### SOURCE MATERIAL
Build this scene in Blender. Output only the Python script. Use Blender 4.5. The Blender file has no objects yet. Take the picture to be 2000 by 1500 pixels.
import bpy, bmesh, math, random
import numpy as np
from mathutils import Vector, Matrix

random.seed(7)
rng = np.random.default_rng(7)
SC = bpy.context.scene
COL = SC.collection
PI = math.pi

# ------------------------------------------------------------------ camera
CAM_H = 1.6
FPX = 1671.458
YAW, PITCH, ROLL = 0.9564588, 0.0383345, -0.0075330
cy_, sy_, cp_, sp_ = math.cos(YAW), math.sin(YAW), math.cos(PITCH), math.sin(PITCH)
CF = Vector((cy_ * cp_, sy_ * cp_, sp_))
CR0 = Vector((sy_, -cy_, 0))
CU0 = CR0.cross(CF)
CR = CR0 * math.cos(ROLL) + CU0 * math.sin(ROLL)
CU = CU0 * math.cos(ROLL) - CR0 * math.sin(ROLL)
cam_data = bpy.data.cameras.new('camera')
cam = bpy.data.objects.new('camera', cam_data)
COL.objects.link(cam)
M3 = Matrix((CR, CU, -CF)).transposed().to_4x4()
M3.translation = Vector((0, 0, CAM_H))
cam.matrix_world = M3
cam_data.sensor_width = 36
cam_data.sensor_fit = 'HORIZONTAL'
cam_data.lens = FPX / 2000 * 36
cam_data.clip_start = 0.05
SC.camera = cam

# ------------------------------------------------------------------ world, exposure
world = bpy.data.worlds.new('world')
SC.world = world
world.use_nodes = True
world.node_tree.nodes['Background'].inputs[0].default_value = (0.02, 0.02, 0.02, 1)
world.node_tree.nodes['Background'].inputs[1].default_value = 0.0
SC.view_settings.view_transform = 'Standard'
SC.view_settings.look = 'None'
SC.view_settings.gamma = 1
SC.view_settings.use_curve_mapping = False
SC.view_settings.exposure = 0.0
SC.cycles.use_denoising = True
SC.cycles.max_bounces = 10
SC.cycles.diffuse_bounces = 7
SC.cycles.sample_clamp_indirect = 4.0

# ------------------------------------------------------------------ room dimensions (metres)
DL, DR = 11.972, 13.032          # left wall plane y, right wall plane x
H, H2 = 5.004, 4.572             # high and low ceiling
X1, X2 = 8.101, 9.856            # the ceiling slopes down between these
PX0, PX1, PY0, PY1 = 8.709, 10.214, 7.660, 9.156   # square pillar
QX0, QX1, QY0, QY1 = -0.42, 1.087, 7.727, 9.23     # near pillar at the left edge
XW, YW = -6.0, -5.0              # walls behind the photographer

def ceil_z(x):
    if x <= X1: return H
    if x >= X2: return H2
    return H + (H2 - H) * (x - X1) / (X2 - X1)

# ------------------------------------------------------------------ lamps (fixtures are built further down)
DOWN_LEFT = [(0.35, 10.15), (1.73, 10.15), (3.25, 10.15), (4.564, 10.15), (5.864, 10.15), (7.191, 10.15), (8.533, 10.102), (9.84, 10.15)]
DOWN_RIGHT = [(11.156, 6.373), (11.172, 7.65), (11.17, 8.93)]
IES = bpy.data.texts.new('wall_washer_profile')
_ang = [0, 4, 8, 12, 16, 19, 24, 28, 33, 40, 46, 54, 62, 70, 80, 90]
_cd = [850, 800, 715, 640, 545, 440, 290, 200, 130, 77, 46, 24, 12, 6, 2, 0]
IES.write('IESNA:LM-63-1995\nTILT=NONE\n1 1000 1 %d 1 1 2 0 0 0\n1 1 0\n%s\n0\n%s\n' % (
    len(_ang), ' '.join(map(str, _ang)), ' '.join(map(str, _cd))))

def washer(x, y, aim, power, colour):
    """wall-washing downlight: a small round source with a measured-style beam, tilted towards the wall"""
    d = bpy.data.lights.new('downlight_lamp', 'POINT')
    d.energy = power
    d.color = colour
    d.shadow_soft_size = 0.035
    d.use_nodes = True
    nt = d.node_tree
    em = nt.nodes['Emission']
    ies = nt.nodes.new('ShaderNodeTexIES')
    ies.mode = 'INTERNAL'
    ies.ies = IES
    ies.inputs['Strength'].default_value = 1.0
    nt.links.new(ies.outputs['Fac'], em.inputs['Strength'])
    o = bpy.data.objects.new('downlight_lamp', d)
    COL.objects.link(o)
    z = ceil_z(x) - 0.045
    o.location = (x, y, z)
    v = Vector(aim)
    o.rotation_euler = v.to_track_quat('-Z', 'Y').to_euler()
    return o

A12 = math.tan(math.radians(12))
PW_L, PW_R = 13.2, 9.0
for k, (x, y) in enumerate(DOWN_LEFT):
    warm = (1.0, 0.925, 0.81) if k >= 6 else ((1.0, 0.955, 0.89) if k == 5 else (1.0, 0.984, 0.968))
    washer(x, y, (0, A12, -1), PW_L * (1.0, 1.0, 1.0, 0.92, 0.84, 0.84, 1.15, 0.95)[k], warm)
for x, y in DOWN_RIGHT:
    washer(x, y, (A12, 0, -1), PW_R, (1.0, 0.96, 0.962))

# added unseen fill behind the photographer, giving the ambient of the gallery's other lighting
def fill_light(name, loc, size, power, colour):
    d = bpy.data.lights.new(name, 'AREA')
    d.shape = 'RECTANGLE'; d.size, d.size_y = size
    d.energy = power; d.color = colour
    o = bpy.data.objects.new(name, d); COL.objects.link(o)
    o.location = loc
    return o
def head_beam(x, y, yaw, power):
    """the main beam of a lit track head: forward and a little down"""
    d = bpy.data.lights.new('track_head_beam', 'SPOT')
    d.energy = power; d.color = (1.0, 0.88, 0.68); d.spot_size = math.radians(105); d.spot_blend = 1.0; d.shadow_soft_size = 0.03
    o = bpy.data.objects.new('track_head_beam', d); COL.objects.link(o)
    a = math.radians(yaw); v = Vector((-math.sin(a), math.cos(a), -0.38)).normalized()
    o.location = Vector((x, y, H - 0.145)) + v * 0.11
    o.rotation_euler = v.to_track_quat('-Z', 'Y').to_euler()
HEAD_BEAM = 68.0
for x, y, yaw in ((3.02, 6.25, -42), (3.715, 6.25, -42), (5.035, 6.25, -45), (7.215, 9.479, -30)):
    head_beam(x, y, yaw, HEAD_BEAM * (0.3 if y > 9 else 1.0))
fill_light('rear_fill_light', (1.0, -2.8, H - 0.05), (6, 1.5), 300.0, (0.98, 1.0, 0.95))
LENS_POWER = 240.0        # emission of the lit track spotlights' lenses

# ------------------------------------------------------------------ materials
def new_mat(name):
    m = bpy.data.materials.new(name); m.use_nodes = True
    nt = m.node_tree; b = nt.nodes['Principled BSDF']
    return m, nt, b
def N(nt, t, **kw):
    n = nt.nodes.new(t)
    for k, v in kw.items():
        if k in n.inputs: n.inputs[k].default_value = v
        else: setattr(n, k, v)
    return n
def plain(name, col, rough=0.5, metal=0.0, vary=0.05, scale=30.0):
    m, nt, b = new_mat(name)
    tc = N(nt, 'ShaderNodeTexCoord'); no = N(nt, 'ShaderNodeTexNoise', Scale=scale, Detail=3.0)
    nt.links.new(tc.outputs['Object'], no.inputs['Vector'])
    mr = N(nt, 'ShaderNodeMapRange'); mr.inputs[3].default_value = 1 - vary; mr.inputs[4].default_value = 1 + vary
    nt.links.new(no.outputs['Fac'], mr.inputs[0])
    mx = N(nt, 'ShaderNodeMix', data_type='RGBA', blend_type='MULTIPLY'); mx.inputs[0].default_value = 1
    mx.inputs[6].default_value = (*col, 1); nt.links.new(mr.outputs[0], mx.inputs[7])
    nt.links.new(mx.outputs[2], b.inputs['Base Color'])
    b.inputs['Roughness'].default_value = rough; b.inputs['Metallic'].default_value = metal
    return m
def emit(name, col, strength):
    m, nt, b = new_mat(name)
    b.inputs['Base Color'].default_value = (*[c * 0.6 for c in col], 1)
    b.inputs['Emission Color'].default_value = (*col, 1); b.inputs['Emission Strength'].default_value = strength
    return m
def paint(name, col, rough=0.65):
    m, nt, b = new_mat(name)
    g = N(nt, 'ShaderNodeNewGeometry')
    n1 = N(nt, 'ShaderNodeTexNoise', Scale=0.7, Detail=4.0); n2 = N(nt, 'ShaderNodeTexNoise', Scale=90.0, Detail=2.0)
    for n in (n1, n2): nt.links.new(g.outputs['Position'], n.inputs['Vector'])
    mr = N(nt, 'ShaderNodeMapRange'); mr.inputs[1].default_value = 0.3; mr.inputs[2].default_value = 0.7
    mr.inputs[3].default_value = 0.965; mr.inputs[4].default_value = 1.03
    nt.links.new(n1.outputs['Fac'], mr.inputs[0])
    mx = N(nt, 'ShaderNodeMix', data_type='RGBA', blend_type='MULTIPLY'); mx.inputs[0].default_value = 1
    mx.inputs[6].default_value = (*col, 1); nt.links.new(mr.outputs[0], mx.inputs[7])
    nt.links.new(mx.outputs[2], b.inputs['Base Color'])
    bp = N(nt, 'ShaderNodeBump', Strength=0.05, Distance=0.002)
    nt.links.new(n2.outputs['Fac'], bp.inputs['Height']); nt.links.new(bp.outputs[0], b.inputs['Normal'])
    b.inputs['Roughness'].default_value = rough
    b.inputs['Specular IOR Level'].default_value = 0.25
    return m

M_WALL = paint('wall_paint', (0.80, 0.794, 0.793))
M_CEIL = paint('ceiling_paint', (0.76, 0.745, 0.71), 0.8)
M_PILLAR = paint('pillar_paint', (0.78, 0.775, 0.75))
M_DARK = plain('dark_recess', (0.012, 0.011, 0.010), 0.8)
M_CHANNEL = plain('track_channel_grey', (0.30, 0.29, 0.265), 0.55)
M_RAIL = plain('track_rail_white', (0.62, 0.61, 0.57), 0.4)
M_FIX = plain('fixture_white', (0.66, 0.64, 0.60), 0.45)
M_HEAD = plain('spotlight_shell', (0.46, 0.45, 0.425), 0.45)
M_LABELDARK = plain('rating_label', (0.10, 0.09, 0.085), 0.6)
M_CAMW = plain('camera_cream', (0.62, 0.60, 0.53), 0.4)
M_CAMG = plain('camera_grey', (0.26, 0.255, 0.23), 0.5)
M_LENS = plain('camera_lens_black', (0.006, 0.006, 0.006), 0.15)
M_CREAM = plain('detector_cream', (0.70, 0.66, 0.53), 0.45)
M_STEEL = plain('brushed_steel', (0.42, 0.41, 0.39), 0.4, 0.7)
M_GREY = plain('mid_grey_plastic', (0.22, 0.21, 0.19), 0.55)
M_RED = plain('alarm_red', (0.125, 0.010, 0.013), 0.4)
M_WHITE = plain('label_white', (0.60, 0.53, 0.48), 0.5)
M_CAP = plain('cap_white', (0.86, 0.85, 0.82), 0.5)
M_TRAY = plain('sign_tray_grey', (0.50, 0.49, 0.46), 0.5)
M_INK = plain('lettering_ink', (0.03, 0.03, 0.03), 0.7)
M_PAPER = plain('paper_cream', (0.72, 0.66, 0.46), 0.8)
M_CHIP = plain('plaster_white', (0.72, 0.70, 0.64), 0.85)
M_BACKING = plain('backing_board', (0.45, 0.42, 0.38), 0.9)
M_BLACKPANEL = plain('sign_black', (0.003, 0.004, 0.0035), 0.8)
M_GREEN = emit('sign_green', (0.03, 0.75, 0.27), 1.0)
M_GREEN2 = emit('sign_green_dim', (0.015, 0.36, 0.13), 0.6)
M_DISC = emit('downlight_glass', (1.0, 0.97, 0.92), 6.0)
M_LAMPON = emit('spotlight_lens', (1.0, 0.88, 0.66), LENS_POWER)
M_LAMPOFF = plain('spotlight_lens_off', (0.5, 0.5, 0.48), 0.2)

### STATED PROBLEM
Only the lines from the first line of the material above through the line that contains "PI = math.pi" should be quoted, each one exactly.

### WRITTEN SOLUTION
Build this scene in Blender. Output only the Python script. Use Blender 4.5. The Blender file has no objects yet. Take the picture to be 2000 by 1500 pixels.
import bpy, bmesh, math, random
import numpy as np
from mathutils import Vector, Matrix

random.seed(7)
rng = np.random.default_rng(7)
SC = bpy.context.scene
COL = SC.collection
PI = math.pi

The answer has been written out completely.